The Humanity of Christ

Almost all heresis about the Person & Work of Christ come about from an extreme emphasizing of one thing against another. The Nicene Creed says that Jesus is, "God of God, Light of Light, very God of very God; begotten, not made, being of one substance with the Father, by whom all things were made." What a statement! 

But, if Jesus is not just like us in every way yet without sin (Heb. 4:15) then He cannot be our Savior. He must be God to reconcile us to God but He also must be Man if He is to reconcile us to God. This is why the Athanasian Creed says, "He is God from the essence of the Father, begotten before time; and he is man from the essence of his mother, born in time; completely God, completely man, with a rational soul and human flesh; equal to the Father as regards divinity, less than the Father as regards humanity."

St.

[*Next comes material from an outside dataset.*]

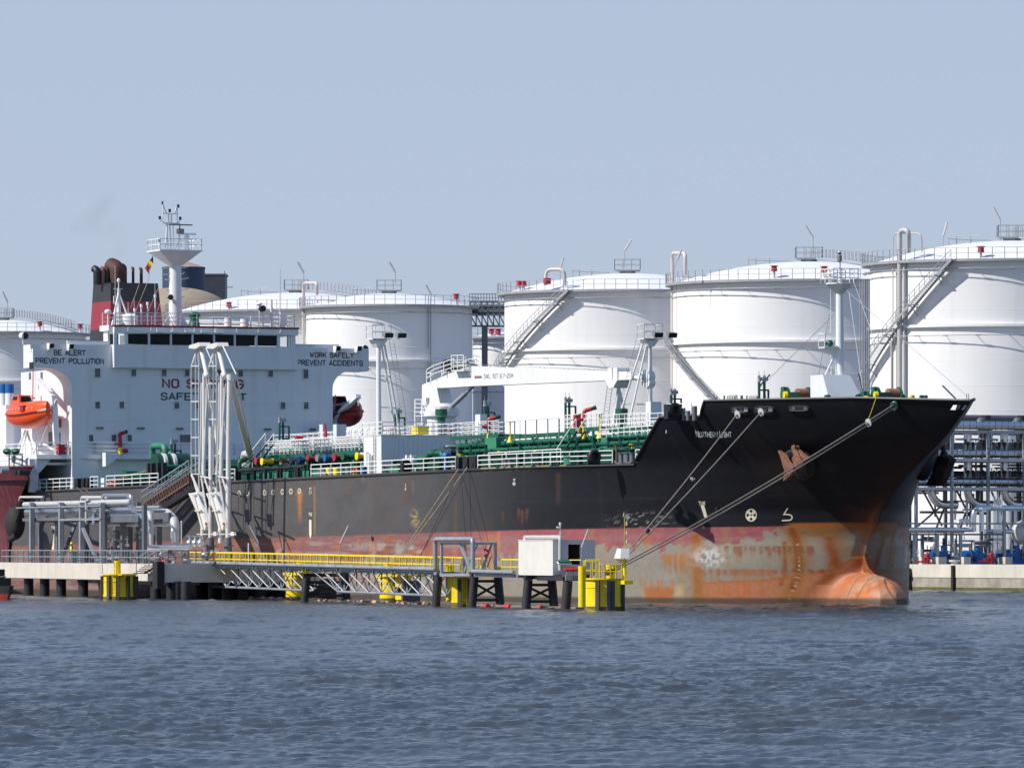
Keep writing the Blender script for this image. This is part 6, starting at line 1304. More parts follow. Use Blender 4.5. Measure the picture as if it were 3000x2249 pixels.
# ---- worker standing on the platform (body one skin, clothes as children)
def person(at,rz,label):
    o=thing('person',label,'person',JT,at,rz); 
    def skin(name,V,E,R,mt,root=0):
        me=bpy.data.meshes.new(name); me.from_pydata(V,E,[]); ob=bpy.data.objects.new(name,me); link(ob,o)
        bm=bmesh.new(); bm.from_mesh(me); ly=bm.verts.layers.skin.verify(); bm.verts.ensure_lookup_table()
        for i,v in enumerate(bm.verts): v[ly].radius=R[i] if isinstance(R[i],tuple) else (R[i],R[i]); v[ly].use_root=(i==root)
        bm.to_mesh(me); bm.free(); s=ob.modifiers.new('s','SKIN'); s.use_smooth_shade=True; d=ob.modifiers.new('d','SUBSURF'); d.levels=d.render_levels=1; me.materials.append(mt); return ob
    SK=mat('skin_tone',(.42,.24,.17),.6,var=.05); NV=mat('navy_overalls',(.03,.035,.06),.8,var=.2)
    V=[(0,0,.95),(0,0,1.2),(0,0,1.42),(0,0,1.52),(0,0,1.62),(0,0,1.72),(0,.1,.9),(.03,.11,.5),(0,.12,.08),(.14,.12,.04),(0,-.1,.9),(-.03,-.11,.5),(-.06,-.12,.08),(.08,-.12,.04),(0,.2,1.4),(.04,.27,1.14),(.16,.24,.92),(0,-.2,1.4),(.08,-.26,1.14),(.24,-.16,1.02)]
    E=[(0,1),(1,2),(2,3),(3,4),(4,5),(0,6),(6,7),(7,8),(8,9),(0,10),(10,11),(11,12),(12,13),(2,14),(14,15),(15,16),(2,17),(17,18),(18,19)]
    R=[(.13,.11),(.13,.1),(.14,.1),.06,.09,.085,.09,.065,.045,.04,.09,.065,.045,.04,.06,.045,.035,.06,.045,.035]
    skin('body',V,E,R,NV)
    m=MB(); m.ball((0,0,1.64),.105,14,10,(1.05,.85,1.2)); m.ball((.11,0,1.63),.022,6,5); m.ball((0,.095,1.63),.025,6,5); m.ball((0,-.095,1.63),.025,6,5); m.cyl((0,0,1.48),(0,0,1.58),.055); obj('head',m,SK,o,smooth=True)
    for s in (-1,1):
        m=MB(); h=Vector((.16,.24,.92) if s>0 else (.24,-.16,1.02)); m.ball(h,.045,8,6,(1,.5,1.1))
        for k in range(4): m.tube([h+Vector((-.03+.02*k,0,-.03)),h+Vector((-.03+.022*k,0,-.075)),h+Vector((-.025+.02*k,-.015*s,-.1+.006*abs(k-1.5)))],.01,5)
        m.tube([h+Vector((.035,0,.01)),h+Vector((.06,-.01*s,-.03)),h+Vector((.055,-.02*s,-.055))],.011,5); obj('hand',m,SK,o,smooth=True)
    m=MB(); m.loft([[(.15*math.cos(a)*w,.2*math.sin(a)*w,z) for a in np.linspace(0,2*PI,14,endpoint=False)] for z,w in ((1.0,.95),(1.2,.95),(1.38,1.0),(1.46,.7))]); obj('yellow_vest',m,mat('hi_vis_yellow',(.75,.85,.05),.7),o,smooth=True)
    m=MB(); m.lathe((0,0,1.68),[(.15,0),(.13,.02),(.125,.07),(.09,.12),(.03,.145),(.001,.15)],16); obj('hard_hat',m,M['yellow'],o,smooth=True)
    return o
c=JA(210,1640,YF+2); person((c.x,YF+2,ZP),-PI/2,'worker in a yellow hard hat and yellow vest standing behind the jetty railing')
m=MB(); m.cyl((c.x+1.6,YF+2,ZP),(c.x+1.6,YF+2,ZP+.95),.35,n=14); m.cyl((c.x+1.6,YF+2,ZP+.95),(c.x+1.6,YF+2,ZP+1.0),.37,n=14); jone('green_bin',m,'lgreen','green bin beside the worker on the jetty','bin',smooth=40)

# ================================================================ loading arms
def arm(k,label):
    dx=51.5*k; y=YF+8.0+.3*k; c0=JA(616+dx,1600,y); at=(c0.x,y,ZP); o=jthing('loading_arm',label,'loading arm',at,'marine loading arms on the jetty')
    P=lambda px,py,dy=0: JT.aty(px+dx,py,y+dy)
    def add(nm,m,mt='cream',sm=40,par=None): return jobj(nm,m,mt,par or o,at,smooth=sm)
    m=MB(); a=P(616,1095 if k else 1150); m.tube([Vector((c0.x,y,ZP)),Vector((c0.x,y,P(616,1600).z)),P(618,1330),P(621 if k else 618,1098 if k else 1250)],.21 if k else .17,14); add('riser',m)
    m=MB(); m.cyl((c0.x,y,ZP),(c0.x,y,P(590,1585).z+.3),.42,.3,14); m.cyl((c0.x,y,P(590,1600).z),(c0.x,y,P(590,1597).z),.55,n=14); add('base_flange',m,'dsteel')
    m=MB(); q1=P(570,1008,-.5); q2=P(600,1004,-.5); m.prism([(P(569,1018).x,P(590,1018).z),(P(571,1010).x,P(590,1009).z),(P(599,1003).x,P(590,1004).z),(P(602,1014).x,P(590,1015).z),(P(590,1022).x,P(590,1022).z)],'y',y-.5,y+.5); add('apex_sheave',m,sm=False)
    m=MB(); m.tube([P(588,1018),P(596,1052),P(606,1098)],.19,12); m.ball(P(606,1100),.26,12,8); add('inboard_boom',m)
    m=MB(); m.tube(bend([P(598,1145),P(598,1095),P(606,1095)],.3),.15,10); m.tube([P(598,1120),P(597,1392)],.17,12); m.tube([P(590,1120),P(589,1240),P(585,1390)],.07,8); m.tube([P(604,1135),P(602,1240),P(596,1395),P(591,1400)],.07,8); m.tube([P(610,1125),P(600,1260),P(590,1395)],.06,8); add('vertical_tubes',m)
    m=MB()
    L,Rr=P(561,1072),P(583,1072); L2,R2=P(561,1388),P(583,1388)
    for a,b in ((L,L2),(Rr,R2),(P(574,1022),P(574,1388)),(P(577,1022),L),(P(580,1020),Rr),(P(577,1022),P(566,1065))): m.bar(a,b,.10)
    for py in (1072,1123,1176,1228,1281,1334,1388): m.bar(P(561,py),P(583,py),.08)
    m.bar(P(561,1390),P(583,1442),.14); m.bar(P(583,1388),P(584,1442),.12); m.bar(P(563,1392),P(577,1442),.1); add('counterweight_truss',m,sm=False)
    m=MB(); m.prism([(P(563,1445).x,P(590,1444).z),(P(592,1440).x,P(590,1440).z),(P(616,1520).x,P(590,1535).z),(P(612,1553).x,P(590,1553).z),(P(602,1552).x,P(590,1552).z),(P(588,1500).x,P(590,1500).z)],'y',y-.35,y+.1); add('counterweight_plate',m,sm=False)
    m=MB()
    for a,b in (((565,1448),(593,1552)),((578,1446),(598,1500)),((565,1448),(580,1446)),((572,1496),(590,1494)),((590,1400),(612,1545)),((588,1395),(620,1400)),((598,1395),(612,1440))): m.bar(P(*a,-.5),P(*b,-.5),.11)
    add('linkage',m,sm=False)
    m=MB(); c=P(607,1534,-.45); m.box(c.x-.35,c.x+.35,c.y-.1,c.y+.1,c.z-.12,c.z+.12); add('red_lock',m,'red',False)
    m=MB(); m.cyl(P(596,1395,.3),P(604,1395,.3),.4,n=14); m.cyl(P(603,1380,.3),P(603,1415,.3),.22,n=10); add('swivel_joint',m,'dsteel')
    m=MB(); a=P(594,1560); m.cyl(P(594,1545),P(594,1590),.2,n=12); m.bar(P(577,1564),P(640,1564),.08); m.box(P(630,1564).x-.35,P(636,1564).x+.1,y-.1,y+.1,P(590,1569).z,P(590,1557).z); add('base_valve',m)
    if k:     # the right-hand arm is coupled to the ship
        m=MB(); yo=y; E1=P(628,1130,.5); E2=JT.aty(731,1328,y+6); E3=JT.aty(716,1345,y+7); 
        m.tube([P(621,1098),P(622,1110),E1],.26,12); m.tube([E1,E2],.28,12); m.ball(E2,.42,12,8)
        m.tube(bend([E2,JT.aty(716,1330,y+7),JT.aty(712,1355,y+7.5),JT.aty(698,1370,y+8),JT.aty(700,1395,y+8.5),JT.aty(716,1402,y+9)],.6,5),.3,12); m.cyl(JT.aty(716,1355,y+7.2),JT.aty(714,1358,y+7.2),.45,n=14); add('outboard_boom',m)
        m=MB(); m.cyl(JT.aty(714,1402,y+9),JT.aty(738,1400,y+11),.3,n=12); m.box(JT.aty(722,1400,y+10).x-.5,JT.aty(722,1400,y+10).x+.4,y+9.6,y+10.4,JT.aty(722,1412,y+10).z,JT.aty(722,1385,y+10).z); add('coupler',m,'dsteel')
        m=MB(); m.tube([P(600,1010),P(640,1095),JT.aty(738,1322,y+6)],.06,6); m.tube([JT.aty(738,1322,y+6),JT.aty(735,1345,y+7),JT.aty(700,1372,y+7)],.07,6); m.tube([JT.aty(726,1335,y+7),JT.aty(690,1378,y+7)],.06,6); add('tie_rod',m)
        m=MB(); m.cyl(P(572+0,1200,.8),P(572,1560,.8),.05,n=6); add('vertical_cable',m,'dsteel')
    else:
        m=MB(); m.tube([P(606,1100,.3),P(622,1200,1.0),P(642,1320,1.5),P(645,1335,1.5)],.2,12); m.tube(bend([P(645,1330,1.5),P(642,1360,1.5),P(634,1375,1.5),P(640,1390,1.5)],.4),.2,10); add('outboard_boom',m)
        m=MB(); m.tube([P(600,1012),P(640,1100,.6),P(665,1300,1.2)],.05,6); add('tie_rod',m)
    # name board with faded black letters
    V,F_,wd=stencil('NORVA' if k else 'EVMOE',1.3); m=MB(); c1,c2=P(568,1076,-.2),P(568,1116,-.2); h_=c1.z-c2.z
    m.add([(c1.x-.25+(6-yy)/6*-.0+yy/6*1.0*.8,c1.y-.1-.003*l,c1.z-xx/wd*h_) for xx,yy,l in V],F_); add('faded_lettering',m,'black',False)
    return o
arm(0,'cream loading arm folded upright on the jetty, left of the two'); arm(1,'cream loading arm with its boom reaching right to the tanker manifold')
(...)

John of Damascus, the 8th Century theologian, agrees with the creeds when he says, "Confessing the same to be perfect God and perfect man, we say that [Jesus] has everything that the Father has, except unbegottenness, and everything that the first Adam had, with the exception only of sin, that is to say, [he had] a body and a rational and intelligent soul."


Theology In Action

Why does this matter? How does this theology actually change us?

  1. Because Jesus is God and Man, He can perfectly reconcile God and us without any need to have someone add to His work. In other words, to gain a right relationship with God we need nothing but Jesus! Don't add any of your works or efforts. Trust wholly in Jesus. This means that we don't live for acceptance with God. We live from acceptance with God.
  2. Because Jesus is God and Man, He can make sufficient atonement for His elect. Because He is Man, He can be my substitute. Because He is God, the worth of His atonement is infinite. Jesus gives me a greater righteousness than I could ever earn on my own even if I were somehow "perfect". Horatius Bonar said, "It was the only perfect thing which had ever been presented to God in man’s behalf; and so peculiar was this perfection, that it might be used by man in his transactions with God, as if it were his own."
  3. Because Jesus is God and Man, we can be comforted that Jesus knows what we're going through. We can never say, "Well, that's Jesus. That's different." Again Ferguson is helpful, "His sinlessness did not immunize Him against the effects of sin, either during His life or on the cross. In fact, He tasted our temptations with a senstivity none of us has known precisely becaus He resisted them.